United States v. Tanke

Summarized by:

  • Court: 9th Circuit Court of Appeals Archives
  • Area(s) of Law: Criminal Law
  • Date Filed: 03-03-2014
  • Case #: 12-10362
  • Judge(s)/Court Below: Circuit Judge Fisher for the Court; Circuit Judge Berzon; Concurrence by Circuit Judge Wallace
  • Full Text Opinion

Mailings sent “to avoid detection or responsibility for a fraudulent scheme,” which were sent before the completion of a scheme, are within the mail fraud statute, and the perpetrator’s scope of the fraudulent scheme should be used to figure out when a scheme has finished.

Defendant Thomas Tanke embezzled money from Construction Equipment Rental and Service (“CERS”) and Azteca Construction Company (“Azteca”). Tanke received money for personal expenses by issuing 21 checks from Azteca without authorization. To cover up these payments, Tanke falsified records and tried to make them look like legitimate business expenses. Tanke also issued checks to his consulting business, Cedar Creek Associates.
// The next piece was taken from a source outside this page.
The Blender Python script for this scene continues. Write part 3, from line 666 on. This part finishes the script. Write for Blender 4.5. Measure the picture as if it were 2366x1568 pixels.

After Tanke left Azteca, he sent a letter to Rafael Martin who operated both Azteca and CERS. The letter stated that Azteca owed Cedar Creek $159,990.95 because Cedar Creek’s bank reversed the charges since Azteca provided “false information.” Martin responded with a letter rejecting the invoice. Tanke was found guilty on two counts of mail fraud and five counts of bank fraud. Tanke argued that the letter to Martin was not part of a fraudulent scheme because he received all the money before he mailed it. A mailing “must be sent prior to the scheme’s completion.” The Ninth Circuit held that mailings sent “to avoid detection or responsibility for a fraudulent scheme” that were sent before the completion of a scheme are within the statute on mail fraud. Also, the panel held that the perpetrator’s scope of the fraudulent scheme should be used to figure out when a scheme has finished. The panel concluded that the letter Tanke sent to Martin could be found by a reasonable jury to be part of the embezzlement scheme and that the letter was sent before the scheme was completed. The panel affirmed the conviction. The panel also concluded that Tanke’s false testimony during bankruptcy was an attempt to avoid detection or responsibility, in addition to his falsified checks and invoices, which were “sufficiently sophisticated to support the district court’s decision” regarding sentencing enhancements. AFFIRMED IN PART, VACATED IN PART, and REMANDED.